▶ **Written request**:
Each line from the one containing "Keep writing the" through the one containing "obj('chevron_slats', bm, M_slat, lv, label='dark" must be echoed exactly, endpoints included, and every other line omitted.

○ ○ ○

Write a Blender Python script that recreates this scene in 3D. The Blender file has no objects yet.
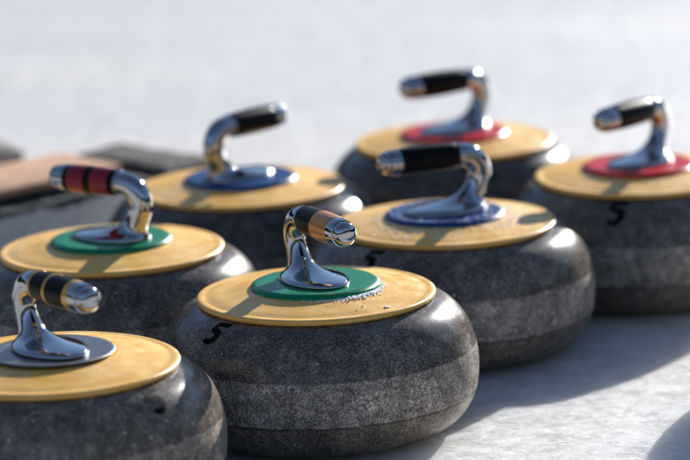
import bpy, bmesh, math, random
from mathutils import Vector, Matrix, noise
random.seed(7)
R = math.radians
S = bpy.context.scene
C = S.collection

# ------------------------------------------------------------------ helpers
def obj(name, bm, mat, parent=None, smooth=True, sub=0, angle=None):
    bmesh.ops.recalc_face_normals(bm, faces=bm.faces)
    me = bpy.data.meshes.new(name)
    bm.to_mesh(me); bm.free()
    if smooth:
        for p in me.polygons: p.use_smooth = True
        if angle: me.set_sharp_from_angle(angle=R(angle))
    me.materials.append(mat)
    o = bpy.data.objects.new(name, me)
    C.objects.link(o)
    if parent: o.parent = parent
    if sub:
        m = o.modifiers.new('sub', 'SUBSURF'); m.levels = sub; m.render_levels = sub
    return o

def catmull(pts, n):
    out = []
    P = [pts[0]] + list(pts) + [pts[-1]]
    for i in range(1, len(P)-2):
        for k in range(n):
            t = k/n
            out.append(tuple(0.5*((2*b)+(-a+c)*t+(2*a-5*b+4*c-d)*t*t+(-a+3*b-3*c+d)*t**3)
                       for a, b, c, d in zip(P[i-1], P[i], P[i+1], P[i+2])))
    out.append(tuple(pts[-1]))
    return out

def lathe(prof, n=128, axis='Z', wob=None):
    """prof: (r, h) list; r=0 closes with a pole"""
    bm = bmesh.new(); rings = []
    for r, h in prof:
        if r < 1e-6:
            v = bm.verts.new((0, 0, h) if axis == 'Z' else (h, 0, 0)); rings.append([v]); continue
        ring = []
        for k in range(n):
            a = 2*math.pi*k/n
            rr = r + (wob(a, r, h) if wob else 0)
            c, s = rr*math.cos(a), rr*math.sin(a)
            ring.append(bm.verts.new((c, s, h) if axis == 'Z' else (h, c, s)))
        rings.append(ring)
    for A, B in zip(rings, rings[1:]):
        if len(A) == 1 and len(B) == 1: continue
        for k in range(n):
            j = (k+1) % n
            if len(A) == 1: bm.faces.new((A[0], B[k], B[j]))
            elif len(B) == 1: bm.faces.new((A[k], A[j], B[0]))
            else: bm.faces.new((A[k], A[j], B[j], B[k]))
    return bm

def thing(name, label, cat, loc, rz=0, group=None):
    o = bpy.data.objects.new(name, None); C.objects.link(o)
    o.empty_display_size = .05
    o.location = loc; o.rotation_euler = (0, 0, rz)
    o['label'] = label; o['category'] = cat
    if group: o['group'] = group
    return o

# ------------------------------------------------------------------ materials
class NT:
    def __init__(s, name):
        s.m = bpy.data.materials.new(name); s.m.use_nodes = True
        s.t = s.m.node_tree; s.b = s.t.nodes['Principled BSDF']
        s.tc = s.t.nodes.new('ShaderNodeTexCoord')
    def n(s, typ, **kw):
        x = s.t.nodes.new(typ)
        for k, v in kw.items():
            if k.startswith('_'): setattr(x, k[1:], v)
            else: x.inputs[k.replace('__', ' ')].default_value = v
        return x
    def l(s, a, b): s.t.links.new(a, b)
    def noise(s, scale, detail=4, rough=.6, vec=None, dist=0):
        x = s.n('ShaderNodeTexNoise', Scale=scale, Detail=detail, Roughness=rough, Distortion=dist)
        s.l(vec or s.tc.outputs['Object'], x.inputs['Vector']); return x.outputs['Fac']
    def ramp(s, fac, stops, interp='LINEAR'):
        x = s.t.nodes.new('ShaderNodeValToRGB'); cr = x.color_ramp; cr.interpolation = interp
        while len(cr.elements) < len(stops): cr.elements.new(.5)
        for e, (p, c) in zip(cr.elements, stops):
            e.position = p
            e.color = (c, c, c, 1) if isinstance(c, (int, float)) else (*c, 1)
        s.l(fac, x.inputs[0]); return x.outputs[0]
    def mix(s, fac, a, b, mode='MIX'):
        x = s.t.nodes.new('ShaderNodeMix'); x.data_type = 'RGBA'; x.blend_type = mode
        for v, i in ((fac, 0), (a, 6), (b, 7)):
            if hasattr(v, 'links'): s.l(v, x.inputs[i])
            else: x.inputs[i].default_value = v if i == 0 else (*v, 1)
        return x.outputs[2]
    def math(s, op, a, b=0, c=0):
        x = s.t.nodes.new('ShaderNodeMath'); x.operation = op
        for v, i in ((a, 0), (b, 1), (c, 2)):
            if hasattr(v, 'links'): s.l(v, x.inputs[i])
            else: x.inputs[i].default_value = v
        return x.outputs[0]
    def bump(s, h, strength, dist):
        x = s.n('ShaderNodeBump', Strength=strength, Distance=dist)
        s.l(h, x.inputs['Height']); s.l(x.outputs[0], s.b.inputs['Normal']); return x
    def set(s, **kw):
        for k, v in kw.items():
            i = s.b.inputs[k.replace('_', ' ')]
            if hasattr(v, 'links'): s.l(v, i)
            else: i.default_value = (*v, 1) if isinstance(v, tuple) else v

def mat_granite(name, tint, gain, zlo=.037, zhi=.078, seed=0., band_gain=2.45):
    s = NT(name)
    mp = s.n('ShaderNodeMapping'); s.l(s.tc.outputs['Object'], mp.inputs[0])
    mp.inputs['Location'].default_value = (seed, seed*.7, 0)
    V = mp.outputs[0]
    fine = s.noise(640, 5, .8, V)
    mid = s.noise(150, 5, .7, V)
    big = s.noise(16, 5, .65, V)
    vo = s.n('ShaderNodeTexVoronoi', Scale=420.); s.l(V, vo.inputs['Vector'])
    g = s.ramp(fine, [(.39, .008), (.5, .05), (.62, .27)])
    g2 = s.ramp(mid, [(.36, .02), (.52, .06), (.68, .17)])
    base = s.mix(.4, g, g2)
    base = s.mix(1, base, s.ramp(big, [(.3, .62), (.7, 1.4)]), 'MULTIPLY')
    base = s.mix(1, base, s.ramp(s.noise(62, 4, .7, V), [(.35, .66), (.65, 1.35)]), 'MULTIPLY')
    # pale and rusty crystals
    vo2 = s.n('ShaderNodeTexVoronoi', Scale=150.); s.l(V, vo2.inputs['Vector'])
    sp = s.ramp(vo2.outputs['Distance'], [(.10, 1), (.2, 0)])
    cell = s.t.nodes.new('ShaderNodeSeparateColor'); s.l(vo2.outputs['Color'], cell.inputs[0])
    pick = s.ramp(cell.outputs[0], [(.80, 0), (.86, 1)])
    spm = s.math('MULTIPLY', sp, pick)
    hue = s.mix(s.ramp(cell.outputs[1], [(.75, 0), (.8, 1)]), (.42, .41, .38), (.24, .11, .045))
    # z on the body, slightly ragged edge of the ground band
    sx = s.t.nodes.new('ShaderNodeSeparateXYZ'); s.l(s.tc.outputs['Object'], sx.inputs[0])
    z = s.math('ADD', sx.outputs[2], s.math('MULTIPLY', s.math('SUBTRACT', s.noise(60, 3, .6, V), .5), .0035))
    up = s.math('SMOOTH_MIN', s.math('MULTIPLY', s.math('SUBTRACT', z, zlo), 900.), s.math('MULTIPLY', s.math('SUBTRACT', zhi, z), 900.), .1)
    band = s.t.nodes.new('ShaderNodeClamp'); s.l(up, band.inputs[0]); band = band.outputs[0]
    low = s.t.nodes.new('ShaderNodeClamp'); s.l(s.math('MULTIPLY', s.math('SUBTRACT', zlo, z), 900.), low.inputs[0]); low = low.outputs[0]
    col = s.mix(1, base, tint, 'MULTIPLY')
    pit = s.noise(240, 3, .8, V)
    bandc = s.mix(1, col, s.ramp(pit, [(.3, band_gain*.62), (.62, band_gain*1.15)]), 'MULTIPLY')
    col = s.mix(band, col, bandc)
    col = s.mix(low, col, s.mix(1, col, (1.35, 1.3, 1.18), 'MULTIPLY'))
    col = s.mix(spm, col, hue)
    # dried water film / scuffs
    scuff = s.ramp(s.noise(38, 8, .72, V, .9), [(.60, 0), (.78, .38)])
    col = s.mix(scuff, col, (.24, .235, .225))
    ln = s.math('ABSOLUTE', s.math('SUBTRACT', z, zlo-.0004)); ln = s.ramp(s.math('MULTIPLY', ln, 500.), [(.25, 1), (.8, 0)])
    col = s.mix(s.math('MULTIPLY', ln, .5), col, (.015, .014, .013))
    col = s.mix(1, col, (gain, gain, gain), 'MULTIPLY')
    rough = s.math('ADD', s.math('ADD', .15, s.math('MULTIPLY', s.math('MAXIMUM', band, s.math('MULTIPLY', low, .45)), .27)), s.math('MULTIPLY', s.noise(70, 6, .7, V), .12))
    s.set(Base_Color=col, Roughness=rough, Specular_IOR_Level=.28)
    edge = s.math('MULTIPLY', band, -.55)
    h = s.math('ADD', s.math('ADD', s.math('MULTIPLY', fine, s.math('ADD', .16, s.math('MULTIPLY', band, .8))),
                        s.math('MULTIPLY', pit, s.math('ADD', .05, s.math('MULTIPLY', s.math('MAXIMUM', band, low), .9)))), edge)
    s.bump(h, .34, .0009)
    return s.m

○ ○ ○

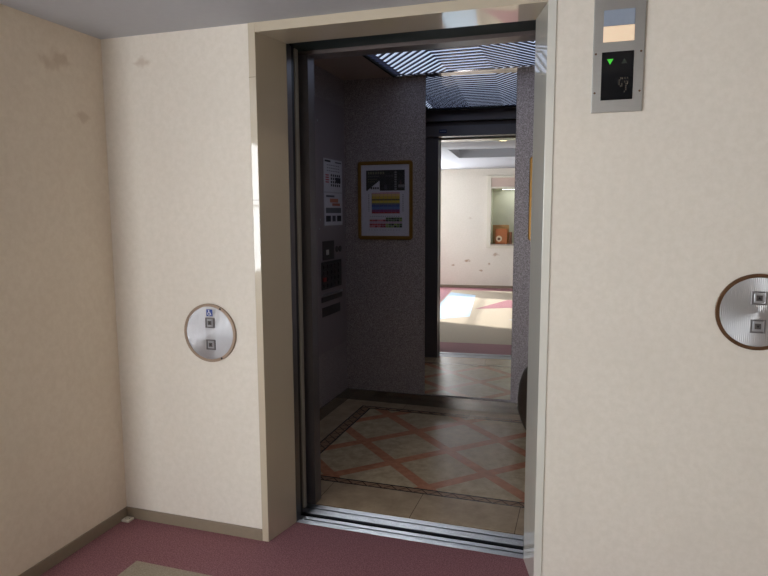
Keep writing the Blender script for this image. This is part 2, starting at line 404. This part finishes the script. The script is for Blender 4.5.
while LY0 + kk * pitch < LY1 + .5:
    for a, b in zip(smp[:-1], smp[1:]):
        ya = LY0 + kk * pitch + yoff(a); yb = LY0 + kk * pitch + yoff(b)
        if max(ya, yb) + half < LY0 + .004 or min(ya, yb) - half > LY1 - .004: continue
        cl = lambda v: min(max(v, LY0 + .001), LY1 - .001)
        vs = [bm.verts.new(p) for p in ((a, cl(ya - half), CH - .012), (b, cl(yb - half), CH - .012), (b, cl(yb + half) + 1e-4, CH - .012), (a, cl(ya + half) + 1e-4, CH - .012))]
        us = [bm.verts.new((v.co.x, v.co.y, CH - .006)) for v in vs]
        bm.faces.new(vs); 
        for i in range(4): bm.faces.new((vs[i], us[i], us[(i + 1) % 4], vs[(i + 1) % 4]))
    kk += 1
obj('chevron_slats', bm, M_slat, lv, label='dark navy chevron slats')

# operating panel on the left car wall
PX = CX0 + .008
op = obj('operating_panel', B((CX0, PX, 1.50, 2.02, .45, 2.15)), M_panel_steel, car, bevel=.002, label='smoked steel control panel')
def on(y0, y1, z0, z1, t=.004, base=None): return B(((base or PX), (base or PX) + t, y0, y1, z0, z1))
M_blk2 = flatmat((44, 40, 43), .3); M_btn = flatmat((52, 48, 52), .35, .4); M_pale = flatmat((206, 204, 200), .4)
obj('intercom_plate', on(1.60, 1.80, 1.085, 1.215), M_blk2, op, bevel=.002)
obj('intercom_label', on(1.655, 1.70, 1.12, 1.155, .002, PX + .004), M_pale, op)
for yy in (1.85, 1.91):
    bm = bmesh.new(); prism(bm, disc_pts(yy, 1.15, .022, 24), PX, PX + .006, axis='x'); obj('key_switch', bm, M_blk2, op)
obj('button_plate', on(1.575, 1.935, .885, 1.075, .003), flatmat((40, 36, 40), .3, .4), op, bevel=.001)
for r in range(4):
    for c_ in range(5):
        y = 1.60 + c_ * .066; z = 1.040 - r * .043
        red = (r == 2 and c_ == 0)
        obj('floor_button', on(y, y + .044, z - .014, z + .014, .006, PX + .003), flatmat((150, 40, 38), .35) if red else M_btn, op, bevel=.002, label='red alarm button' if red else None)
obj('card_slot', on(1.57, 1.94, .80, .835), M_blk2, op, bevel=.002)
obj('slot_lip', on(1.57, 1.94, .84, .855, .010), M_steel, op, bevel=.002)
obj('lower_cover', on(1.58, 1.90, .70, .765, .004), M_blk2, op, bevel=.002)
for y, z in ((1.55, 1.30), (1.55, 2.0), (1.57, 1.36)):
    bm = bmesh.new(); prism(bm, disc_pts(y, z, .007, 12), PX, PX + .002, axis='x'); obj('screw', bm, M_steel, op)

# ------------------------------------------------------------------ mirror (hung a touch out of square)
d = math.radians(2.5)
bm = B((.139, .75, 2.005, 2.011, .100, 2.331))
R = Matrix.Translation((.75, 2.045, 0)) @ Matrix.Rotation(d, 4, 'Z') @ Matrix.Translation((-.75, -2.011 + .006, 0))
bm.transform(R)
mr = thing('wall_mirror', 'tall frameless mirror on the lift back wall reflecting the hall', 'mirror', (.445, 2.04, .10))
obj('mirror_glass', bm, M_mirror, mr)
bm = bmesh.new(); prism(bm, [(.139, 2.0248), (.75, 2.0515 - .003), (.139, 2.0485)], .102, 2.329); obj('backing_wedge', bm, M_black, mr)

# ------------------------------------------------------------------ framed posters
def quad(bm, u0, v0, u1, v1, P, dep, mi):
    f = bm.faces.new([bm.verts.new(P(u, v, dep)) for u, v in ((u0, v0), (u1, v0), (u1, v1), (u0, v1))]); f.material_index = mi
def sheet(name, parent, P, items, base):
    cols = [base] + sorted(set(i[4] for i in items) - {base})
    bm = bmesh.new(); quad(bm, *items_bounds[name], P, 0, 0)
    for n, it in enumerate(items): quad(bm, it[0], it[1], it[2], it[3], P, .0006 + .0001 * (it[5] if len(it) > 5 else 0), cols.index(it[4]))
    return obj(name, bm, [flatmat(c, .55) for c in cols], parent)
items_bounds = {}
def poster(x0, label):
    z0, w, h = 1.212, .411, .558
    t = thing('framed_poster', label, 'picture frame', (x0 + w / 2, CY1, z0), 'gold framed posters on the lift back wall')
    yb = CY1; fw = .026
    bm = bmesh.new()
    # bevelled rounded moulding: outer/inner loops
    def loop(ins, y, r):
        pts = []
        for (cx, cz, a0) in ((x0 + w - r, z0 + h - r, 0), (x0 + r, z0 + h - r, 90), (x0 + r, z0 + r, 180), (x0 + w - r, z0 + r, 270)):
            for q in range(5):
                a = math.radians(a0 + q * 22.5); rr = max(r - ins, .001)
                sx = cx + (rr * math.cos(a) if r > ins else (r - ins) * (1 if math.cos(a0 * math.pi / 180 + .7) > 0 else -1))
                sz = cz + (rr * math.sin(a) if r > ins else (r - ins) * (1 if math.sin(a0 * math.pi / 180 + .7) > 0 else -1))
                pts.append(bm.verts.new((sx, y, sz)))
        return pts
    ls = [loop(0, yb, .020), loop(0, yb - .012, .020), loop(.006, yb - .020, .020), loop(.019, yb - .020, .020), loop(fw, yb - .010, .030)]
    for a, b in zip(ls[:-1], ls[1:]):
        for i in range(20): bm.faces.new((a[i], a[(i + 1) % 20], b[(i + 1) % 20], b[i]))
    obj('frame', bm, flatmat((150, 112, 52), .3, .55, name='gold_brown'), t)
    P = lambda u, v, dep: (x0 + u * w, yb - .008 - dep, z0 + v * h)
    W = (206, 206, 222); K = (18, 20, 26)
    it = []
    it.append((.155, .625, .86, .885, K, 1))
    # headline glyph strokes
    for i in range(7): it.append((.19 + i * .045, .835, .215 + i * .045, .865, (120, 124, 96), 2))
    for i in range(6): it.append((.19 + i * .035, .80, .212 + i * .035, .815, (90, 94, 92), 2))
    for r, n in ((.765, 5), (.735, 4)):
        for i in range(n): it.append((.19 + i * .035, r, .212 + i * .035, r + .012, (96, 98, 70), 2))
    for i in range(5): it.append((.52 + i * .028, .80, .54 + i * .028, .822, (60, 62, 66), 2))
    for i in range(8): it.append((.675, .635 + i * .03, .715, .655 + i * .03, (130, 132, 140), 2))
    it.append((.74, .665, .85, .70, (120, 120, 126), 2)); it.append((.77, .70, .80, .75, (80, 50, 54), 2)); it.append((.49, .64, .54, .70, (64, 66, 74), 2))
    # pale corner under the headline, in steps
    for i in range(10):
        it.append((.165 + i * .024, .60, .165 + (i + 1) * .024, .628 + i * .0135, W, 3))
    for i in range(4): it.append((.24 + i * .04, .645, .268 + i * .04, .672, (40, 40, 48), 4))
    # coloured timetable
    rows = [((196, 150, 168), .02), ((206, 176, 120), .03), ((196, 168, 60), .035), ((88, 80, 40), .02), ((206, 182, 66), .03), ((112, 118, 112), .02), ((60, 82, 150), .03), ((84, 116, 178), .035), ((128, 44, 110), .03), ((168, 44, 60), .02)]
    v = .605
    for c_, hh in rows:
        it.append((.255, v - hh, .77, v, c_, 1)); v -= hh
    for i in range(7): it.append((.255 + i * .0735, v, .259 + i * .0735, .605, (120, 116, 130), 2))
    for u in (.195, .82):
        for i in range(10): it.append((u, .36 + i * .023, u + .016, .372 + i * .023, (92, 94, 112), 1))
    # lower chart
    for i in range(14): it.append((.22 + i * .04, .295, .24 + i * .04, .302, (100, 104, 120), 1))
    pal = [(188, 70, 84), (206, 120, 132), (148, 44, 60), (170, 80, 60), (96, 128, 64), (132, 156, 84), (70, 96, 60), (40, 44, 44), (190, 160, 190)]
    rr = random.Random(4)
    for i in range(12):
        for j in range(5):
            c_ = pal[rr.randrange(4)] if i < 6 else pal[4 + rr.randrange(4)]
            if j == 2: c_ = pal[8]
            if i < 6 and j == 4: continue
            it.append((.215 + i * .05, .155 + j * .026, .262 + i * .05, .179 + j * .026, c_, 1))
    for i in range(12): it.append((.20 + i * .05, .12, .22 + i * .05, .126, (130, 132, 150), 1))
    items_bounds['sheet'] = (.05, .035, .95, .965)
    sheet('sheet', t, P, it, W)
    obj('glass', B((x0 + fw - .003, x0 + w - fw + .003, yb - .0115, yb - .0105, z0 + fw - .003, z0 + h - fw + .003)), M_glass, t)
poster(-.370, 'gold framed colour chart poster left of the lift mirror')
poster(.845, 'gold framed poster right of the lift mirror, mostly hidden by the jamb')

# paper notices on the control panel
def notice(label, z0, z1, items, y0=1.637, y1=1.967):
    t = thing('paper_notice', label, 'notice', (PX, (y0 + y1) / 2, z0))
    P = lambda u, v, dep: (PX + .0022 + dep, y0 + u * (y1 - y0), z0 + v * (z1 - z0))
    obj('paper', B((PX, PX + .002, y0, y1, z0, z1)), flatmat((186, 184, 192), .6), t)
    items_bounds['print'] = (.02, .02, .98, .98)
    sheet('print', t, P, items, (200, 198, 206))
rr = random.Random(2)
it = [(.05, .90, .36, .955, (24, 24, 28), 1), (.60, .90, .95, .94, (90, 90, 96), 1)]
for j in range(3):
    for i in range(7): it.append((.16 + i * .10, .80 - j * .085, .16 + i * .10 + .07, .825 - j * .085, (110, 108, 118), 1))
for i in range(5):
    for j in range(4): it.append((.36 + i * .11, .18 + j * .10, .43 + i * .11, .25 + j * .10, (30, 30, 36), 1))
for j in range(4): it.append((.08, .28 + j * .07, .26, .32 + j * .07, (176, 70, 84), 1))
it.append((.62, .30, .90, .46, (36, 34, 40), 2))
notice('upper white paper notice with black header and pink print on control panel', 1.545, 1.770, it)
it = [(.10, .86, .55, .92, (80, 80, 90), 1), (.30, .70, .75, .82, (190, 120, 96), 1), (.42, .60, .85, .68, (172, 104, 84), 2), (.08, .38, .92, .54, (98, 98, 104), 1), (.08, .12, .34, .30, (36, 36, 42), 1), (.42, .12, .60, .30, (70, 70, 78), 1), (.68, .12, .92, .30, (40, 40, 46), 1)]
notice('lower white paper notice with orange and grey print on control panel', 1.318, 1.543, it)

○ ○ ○

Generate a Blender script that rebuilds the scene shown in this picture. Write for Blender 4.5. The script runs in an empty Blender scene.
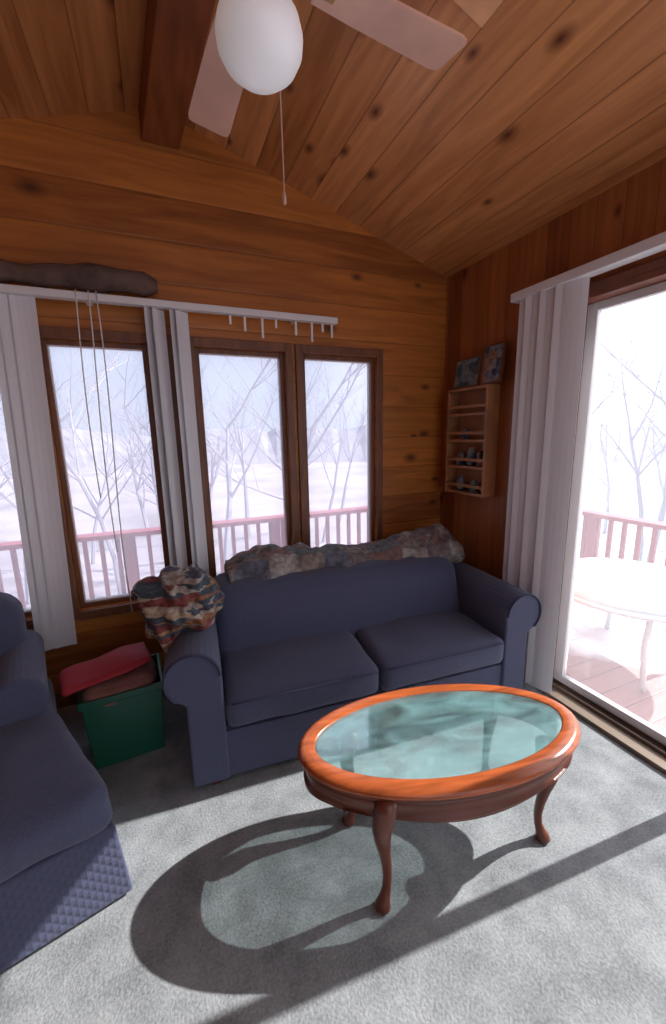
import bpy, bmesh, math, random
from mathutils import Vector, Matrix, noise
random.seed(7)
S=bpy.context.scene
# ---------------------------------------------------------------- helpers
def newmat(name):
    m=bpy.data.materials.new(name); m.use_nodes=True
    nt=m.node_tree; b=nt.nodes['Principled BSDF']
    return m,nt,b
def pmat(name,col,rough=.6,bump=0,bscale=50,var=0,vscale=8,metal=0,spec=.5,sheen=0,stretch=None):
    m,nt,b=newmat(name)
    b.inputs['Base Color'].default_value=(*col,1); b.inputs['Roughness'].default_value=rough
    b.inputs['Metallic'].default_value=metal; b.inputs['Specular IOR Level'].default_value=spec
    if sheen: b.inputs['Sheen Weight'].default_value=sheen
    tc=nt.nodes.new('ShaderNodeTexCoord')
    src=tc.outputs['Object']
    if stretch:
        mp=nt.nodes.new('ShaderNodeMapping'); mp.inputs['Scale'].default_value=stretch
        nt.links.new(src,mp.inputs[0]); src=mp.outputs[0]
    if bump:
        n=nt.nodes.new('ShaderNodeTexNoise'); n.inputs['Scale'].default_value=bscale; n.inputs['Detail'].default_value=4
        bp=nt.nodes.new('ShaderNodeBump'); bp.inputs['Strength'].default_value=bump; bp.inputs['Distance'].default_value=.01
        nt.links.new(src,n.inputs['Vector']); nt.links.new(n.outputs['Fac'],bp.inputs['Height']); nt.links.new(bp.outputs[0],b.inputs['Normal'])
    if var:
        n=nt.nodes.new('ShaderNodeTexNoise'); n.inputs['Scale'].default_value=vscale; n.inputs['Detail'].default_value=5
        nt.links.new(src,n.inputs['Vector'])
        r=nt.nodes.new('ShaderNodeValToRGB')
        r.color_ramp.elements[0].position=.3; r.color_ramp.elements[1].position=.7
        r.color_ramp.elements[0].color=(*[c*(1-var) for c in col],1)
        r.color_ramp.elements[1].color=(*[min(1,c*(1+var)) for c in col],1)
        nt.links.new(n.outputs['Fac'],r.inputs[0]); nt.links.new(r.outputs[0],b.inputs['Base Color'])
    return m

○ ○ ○

▶ **Solution for this exercise**:
Keep writing the Blender script for this image. This is part 2, starting at line 404. This part finishes the script. The script is for Blender 4.5.
while LY0 + kk * pitch < LY1 + .5:
    for a, b in zip(smp[:-1], smp[1:]):
        ya = LY0 + kk * pitch + yoff(a); yb = LY0 + kk * pitch + yoff(b)
        if max(ya, yb) + half < LY0 + .004 or min(ya, yb) - half > LY1 - .004: continue
        cl = lambda v: min(max(v, LY0 + .001), LY1 - .001)
        vs = [bm.verts.new(p) for p in ((a, cl(ya - half), CH - .012), (b, cl(yb - half), CH - .012), (b, cl(yb + half) + 1e-4, CH - .012), (a, cl(ya + half) + 1e-4, CH - .012))]
        us = [bm.verts.new((v.co.x, v.co.y, CH - .006)) for v in vs]
        bm.faces.new(vs); 
        for i in range(4): bm.faces.new((vs[i], us[i], us[(i + 1) % 4], vs[(i + 1) % 4]))
    kk += 1
obj('chevron_slats', bm, M_slat, lv, label='dark navy chevron slats')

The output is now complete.